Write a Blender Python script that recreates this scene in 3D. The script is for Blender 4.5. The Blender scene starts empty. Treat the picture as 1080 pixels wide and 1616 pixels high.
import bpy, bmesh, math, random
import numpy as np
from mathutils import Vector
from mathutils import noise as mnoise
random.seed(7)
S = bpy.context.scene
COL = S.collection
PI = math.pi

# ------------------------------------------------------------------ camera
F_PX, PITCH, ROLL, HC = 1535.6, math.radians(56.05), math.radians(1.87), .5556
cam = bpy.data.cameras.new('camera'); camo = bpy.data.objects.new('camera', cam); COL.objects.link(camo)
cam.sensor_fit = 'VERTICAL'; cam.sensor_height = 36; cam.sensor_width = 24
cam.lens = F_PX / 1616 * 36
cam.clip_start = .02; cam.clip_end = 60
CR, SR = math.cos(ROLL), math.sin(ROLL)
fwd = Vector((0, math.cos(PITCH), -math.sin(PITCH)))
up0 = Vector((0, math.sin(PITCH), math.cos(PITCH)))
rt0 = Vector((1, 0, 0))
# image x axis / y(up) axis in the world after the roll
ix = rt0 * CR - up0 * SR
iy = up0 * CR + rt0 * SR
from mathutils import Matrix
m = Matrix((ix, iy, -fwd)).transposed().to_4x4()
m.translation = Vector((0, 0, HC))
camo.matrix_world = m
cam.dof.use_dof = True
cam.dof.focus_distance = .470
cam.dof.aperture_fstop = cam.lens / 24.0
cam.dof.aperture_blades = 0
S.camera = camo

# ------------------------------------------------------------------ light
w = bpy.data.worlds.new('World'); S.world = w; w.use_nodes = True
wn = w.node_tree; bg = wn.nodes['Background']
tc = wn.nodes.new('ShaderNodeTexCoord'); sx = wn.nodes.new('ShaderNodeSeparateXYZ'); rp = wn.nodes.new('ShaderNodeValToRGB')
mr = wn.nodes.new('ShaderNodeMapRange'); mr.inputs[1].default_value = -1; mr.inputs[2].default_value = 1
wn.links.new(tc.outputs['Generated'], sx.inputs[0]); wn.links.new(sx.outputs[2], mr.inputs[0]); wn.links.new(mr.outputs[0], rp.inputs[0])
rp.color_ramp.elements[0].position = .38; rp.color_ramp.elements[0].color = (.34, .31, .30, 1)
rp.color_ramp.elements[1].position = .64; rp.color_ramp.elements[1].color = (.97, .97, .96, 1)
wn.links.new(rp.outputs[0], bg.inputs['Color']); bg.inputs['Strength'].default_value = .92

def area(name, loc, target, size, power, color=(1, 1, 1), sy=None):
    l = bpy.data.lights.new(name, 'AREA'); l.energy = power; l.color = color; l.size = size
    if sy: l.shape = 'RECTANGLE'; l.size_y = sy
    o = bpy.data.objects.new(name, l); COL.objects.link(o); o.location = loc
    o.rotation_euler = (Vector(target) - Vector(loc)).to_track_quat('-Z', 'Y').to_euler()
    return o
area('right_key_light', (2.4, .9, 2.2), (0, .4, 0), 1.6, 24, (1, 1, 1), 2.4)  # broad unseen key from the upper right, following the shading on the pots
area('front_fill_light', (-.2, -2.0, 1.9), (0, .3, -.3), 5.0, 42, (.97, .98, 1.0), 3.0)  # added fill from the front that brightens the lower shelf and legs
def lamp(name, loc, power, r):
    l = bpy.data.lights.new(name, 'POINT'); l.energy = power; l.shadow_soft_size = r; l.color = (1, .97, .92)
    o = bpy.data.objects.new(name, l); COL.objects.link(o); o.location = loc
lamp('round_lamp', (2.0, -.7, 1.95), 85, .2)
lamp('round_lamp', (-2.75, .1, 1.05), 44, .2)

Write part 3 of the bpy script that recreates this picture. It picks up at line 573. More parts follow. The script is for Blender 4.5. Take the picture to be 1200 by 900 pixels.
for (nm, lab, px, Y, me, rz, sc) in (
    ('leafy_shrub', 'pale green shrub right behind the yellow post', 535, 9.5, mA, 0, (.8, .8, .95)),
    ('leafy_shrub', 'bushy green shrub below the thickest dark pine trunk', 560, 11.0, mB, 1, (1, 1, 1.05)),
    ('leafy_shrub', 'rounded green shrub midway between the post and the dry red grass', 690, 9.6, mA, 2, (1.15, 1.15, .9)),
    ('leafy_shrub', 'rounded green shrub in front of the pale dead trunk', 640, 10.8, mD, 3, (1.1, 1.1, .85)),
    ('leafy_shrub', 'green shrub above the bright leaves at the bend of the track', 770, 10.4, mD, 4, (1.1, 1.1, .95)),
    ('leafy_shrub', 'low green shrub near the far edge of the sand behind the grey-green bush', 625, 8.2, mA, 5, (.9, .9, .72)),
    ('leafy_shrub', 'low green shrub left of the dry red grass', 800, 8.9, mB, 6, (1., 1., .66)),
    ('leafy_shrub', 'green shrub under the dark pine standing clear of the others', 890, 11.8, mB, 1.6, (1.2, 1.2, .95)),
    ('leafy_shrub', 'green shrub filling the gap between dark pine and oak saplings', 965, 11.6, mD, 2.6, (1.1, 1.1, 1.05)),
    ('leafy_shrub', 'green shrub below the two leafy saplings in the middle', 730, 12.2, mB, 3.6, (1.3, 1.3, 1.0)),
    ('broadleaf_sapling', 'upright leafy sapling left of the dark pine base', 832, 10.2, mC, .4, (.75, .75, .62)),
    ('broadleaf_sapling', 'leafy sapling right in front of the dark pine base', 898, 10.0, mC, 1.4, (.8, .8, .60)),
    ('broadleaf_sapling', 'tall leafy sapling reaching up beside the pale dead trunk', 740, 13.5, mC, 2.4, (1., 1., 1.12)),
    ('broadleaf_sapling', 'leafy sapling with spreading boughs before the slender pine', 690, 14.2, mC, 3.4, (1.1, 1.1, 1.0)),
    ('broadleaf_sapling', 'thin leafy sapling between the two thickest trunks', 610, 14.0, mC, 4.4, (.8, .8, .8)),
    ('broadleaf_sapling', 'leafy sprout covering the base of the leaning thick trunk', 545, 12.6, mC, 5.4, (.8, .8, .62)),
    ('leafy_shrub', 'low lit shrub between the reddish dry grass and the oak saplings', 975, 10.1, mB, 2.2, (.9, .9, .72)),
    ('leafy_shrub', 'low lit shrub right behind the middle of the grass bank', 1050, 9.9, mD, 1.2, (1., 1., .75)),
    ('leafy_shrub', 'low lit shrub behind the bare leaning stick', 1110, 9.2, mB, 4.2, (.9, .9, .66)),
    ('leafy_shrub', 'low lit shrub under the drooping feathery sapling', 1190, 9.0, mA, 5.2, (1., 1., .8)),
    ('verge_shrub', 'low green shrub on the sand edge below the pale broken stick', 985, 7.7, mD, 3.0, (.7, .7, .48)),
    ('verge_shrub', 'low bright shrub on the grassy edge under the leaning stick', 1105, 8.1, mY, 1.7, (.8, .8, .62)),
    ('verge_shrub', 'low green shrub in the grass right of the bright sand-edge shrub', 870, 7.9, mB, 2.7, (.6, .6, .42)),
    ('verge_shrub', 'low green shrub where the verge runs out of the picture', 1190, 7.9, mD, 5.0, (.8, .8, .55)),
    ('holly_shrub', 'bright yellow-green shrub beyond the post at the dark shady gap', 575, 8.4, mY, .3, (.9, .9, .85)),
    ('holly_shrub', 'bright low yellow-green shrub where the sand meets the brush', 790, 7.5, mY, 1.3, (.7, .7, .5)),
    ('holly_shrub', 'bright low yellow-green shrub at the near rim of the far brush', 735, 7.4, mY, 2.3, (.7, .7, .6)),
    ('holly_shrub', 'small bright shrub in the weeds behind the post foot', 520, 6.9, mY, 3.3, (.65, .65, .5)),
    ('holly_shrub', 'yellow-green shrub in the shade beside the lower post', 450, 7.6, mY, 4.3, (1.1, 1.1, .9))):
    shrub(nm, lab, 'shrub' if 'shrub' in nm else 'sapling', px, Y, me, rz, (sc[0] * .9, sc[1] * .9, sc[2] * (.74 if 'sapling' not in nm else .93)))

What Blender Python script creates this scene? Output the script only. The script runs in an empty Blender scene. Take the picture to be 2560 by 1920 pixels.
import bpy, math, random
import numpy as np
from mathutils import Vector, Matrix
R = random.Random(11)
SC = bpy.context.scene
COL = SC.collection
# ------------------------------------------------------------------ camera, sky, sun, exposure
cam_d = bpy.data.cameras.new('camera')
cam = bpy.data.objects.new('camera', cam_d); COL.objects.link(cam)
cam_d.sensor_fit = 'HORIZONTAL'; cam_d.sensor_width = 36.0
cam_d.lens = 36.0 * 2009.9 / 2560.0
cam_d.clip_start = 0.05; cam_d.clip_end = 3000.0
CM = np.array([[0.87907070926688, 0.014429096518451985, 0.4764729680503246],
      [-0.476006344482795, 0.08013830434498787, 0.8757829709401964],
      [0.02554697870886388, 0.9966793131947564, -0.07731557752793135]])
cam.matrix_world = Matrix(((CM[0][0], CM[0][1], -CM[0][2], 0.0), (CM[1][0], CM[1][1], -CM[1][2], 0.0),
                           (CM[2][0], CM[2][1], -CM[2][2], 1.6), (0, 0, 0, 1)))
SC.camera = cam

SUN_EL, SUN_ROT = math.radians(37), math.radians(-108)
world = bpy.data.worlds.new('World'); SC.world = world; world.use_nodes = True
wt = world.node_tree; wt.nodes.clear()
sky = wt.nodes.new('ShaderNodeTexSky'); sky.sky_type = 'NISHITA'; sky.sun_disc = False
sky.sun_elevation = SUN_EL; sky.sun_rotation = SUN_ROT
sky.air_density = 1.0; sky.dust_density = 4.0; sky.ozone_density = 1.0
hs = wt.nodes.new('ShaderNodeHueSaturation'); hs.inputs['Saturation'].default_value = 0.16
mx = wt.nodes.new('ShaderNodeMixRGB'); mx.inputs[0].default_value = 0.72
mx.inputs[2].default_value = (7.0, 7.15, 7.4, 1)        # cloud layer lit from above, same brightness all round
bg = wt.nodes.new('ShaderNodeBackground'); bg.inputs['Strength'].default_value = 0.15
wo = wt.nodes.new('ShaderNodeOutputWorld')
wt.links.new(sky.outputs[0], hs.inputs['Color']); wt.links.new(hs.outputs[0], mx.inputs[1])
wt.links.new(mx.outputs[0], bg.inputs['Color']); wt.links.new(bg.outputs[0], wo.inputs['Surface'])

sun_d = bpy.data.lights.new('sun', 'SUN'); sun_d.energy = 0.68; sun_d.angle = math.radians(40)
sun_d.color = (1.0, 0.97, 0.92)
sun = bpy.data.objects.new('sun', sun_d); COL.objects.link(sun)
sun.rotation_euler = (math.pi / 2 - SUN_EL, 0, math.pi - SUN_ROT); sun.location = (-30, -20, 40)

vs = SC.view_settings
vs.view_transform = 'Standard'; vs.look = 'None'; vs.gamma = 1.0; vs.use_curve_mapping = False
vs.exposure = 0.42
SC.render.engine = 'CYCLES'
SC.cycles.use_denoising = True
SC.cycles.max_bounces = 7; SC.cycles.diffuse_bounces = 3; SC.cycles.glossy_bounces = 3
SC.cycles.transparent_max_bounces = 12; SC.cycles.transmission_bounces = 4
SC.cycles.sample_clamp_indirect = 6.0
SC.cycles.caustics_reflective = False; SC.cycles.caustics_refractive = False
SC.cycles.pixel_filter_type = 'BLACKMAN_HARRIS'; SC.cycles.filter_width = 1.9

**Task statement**
Write out the records exactly, starting at the first line and stopping after the line that contains "PI = math.pi".

**Response to this task**
Write a Blender Python script that recreates this scene in 3D. The script is for Blender 4.5. The Blender scene starts empty. Treat the picture as 1080 pixels wide and 1616 pixels high.
import bpy, bmesh, math, random
import numpy as np
from mathutils import Vector
from mathutils import noise as mnoise
random.seed(7)
S = bpy.context.scene
COL = S.collection
PI = math.pi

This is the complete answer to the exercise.